THE EXERCISE – Retype the whole listing below, character for character.

______

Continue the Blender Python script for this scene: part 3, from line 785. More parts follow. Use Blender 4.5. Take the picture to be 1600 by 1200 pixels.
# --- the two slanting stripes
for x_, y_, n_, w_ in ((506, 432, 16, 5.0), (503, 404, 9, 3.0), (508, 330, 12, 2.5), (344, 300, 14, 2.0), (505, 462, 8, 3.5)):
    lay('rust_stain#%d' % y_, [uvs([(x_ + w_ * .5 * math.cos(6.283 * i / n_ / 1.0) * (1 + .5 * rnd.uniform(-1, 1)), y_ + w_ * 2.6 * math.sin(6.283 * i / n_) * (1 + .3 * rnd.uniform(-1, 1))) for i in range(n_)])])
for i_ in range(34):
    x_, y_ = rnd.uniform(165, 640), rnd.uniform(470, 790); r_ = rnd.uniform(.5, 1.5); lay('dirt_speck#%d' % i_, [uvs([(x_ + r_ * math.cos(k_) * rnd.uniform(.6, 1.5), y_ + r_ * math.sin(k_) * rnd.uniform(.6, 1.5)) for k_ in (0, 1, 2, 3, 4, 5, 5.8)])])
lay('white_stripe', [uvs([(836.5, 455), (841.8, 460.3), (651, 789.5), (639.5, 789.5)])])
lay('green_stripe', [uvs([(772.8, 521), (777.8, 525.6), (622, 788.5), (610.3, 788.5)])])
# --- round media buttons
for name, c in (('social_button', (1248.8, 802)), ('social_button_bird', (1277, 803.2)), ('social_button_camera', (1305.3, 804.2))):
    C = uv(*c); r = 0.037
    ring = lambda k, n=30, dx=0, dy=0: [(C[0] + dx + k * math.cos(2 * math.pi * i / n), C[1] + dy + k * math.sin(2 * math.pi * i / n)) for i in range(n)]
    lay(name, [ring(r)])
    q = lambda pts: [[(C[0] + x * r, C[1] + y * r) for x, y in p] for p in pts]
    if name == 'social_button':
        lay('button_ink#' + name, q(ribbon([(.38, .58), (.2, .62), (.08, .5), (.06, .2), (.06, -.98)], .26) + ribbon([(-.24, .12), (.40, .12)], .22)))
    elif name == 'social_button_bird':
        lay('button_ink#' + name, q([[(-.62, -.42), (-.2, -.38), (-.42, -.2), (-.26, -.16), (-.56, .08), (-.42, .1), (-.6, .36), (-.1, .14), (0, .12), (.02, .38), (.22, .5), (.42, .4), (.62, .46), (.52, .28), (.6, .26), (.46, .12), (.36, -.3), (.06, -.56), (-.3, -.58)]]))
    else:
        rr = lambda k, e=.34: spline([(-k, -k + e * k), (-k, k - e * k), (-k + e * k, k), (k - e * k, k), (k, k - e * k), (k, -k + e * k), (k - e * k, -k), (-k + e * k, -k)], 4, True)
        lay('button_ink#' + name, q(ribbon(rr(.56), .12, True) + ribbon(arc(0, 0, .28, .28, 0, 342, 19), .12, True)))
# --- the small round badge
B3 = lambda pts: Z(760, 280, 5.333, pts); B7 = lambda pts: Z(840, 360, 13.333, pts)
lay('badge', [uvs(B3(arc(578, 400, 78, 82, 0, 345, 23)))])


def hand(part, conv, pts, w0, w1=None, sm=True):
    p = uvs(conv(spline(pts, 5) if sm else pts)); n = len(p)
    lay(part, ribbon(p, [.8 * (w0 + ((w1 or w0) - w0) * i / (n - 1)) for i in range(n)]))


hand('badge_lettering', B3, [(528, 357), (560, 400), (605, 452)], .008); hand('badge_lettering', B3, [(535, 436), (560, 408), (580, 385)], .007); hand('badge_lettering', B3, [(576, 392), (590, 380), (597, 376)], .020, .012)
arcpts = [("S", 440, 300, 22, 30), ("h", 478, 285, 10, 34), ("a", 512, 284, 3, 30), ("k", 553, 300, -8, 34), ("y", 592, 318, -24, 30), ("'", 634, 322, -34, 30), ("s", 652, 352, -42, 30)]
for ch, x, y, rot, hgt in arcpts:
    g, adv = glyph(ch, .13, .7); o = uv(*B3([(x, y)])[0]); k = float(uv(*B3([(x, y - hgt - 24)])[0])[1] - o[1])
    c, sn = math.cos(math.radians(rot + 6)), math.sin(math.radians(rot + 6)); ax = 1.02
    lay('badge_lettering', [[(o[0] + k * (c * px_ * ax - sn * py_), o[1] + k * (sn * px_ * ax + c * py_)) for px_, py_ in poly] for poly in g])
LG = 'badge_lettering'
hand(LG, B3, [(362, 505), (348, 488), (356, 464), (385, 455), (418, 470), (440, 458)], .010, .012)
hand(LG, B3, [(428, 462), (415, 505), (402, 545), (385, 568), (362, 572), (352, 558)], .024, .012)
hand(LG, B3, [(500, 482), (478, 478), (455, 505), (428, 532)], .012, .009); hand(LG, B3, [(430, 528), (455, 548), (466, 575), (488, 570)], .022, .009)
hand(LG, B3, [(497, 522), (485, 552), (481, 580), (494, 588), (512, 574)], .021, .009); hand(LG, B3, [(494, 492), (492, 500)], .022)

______

SOLUTION TO THE EXERCISE –
Continue the Blender Python script for this scene: part 3, from line 785. More parts follow. Use Blender 4.5. Take the picture to be 1600 by 1200 pixels.
# --- the two slanting stripes
for x_, y_, n_, w_ in ((506, 432, 16, 5.0), (503, 404, 9, 3.0), (508, 330, 12, 2.5), (344, 300, 14, 2.0), (505, 462, 8, 3.5)):
    lay('rust_stain#%d' % y_, [uvs([(x_ + w_ * .5 * math.cos(6.283 * i / n_ / 1.0) * (1 + .5 * rnd.uniform(-1, 1)), y_ + w_ * 2.6 * math.sin(6.283 * i / n_) * (1 + .3 * rnd.uniform(-1, 1))) for i in range(n_)])])
for i_ in range(34):
    x_, y_ = rnd.uniform(165, 640), rnd.uniform(470, 790); r_ = rnd.uniform(.5, 1.5); lay('dirt_speck#%d' % i_, [uvs([(x_ + r_ * math.cos(k_) * rnd.uniform(.6, 1.5), y_ + r_ * math.sin(k_) * rnd.uniform(.6, 1.5)) for k_ in (0, 1, 2, 3, 4, 5, 5.8)])])
lay('white_stripe', [uvs([(836.5, 455), (841.8, 460.3), (651, 789.5), (639.5, 789.5)])])
lay('green_stripe', [uvs([(772.8, 521), (777.8, 525.6), (622, 788.5), (610.3, 788.5)])])
# --- round media buttons
for name, c in (('social_button', (1248.8, 802)), ('social_button_bird', (1277, 803.2)), ('social_button_camera', (1305.3, 804.2))):
    C = uv(*c); r = 0.037
    ring = lambda k, n=30, dx=0, dy=0: [(C[0] + dx + k * math.cos(2 * math.pi * i / n), C[1] + dy + k * math.sin(2 * math.pi * i / n)) for i in range(n)]
    lay(name, [ring(r)])
    q = lambda pts: [[(C[0] + x * r, C[1] + y * r) for x, y in p] for p in pts]
    if name == 'social_button':
        lay('button_ink#' + name, q(ribbon([(.38, .58), (.2, .62), (.08, .5), (.06, .2), (.06, -.98)], .26) + ribbon([(-.24, .12), (.40, .12)], .22)))
    elif name == 'social_button_bird':
        lay('button_ink#' + name, q([[(-.62, -.42), (-.2, -.38), (-.42, -.2), (-.26, -.16), (-.56, .08), (-.42, .1), (-.6, .36), (-.1, .14), (0, .12), (.02, .38), (.22, .5), (.42, .4), (.62, .46), (.52, .28), (.6, .26), (.46, .12), (.36, -.3), (.06, -.56), (-.3, -.58)]]))
    else:
        rr = lambda k, e=.34: spline([(-k, -k + e * k), (-k, k - e * k), (-k + e * k, k), (k - e * k, k), (k, k - e * k), (k, -k + e * k), (k - e * k, -k), (-k + e * k, -k)], 4, True)
        lay('button_ink#' + name, q(ribbon(rr(.56), .12, True) + ribbon(arc(0, 0, .28, .28, 0, 342, 19), .12, True)))
# --- the small round badge
B3 = lambda pts: Z(760, 280, 5.333, pts); B7 = lambda pts: Z(840, 360, 13.333, pts)
lay('badge', [uvs(B3(arc(578, 400, 78, 82, 0, 345, 23)))])


def hand(part, conv, pts, w0, w1=None, sm=True):
    p = uvs(conv(spline(pts, 5) if sm else pts)); n = len(p)
    lay(part, ribbon(p, [.8 * (w0 + ((w1 or w0) - w0) * i / (n - 1)) for i in range(n)]))


hand('badge_lettering', B3, [(528, 357), (560, 400), (605, 452)], .008); hand('badge_lettering', B3, [(535, 436), (560, 408), (580, 385)], .007); hand('badge_lettering', B3, [(576, 392), (590, 380), (597, 376)], .020, .012)
arcpts = [("S", 440, 300, 22, 30), ("h", 478, 285, 10, 34), ("a", 512, 284, 3, 30), ("k", 553, 300, -8, 34), ("y", 592, 318, -24, 30), ("'", 634, 322, -34, 30), ("s", 652, 352, -42, 30)]
for ch, x, y, rot, hgt in arcpts:
    g, adv = glyph(ch, .13, .7); o = uv(*B3([(x, y)])[0]); k = float(uv(*B3([(x, y - hgt - 24)])[0])[1] - o[1])
    c, sn = math.cos(math.radians(rot + 6)), math.sin(math.radians(rot + 6)); ax = 1.02
    lay('badge_lettering', [[(o[0] + k * (c * px_ * ax - sn * py_), o[1] + k * (sn * px_ * ax + c * py_)) for px_, py_ in poly] for poly in g])
LG = 'badge_lettering'
hand(LG, B3, [(362, 505), (348, 488), (356, 464), (385, 455), (418, 470), (440, 458)], .010, .012)
hand(LG, B3, [(428, 462), (415, 505), (402, 545), (385, 568), (362, 572), (352, 558)], .024, .012)
hand(LG, B3, [(500, 482), (478, 478), (455, 505), (428, 532)], .012, .009); hand(LG, B3, [(430, 528), (455, 548), (466, 575), (488, 570)], .022, .009)
hand(LG, B3, [(497, 522), (485, 552), (481, 580), (494, 588), (512, 574)], .021, .009); hand(LG, B3, [(494, 492), (492, 500)], .022)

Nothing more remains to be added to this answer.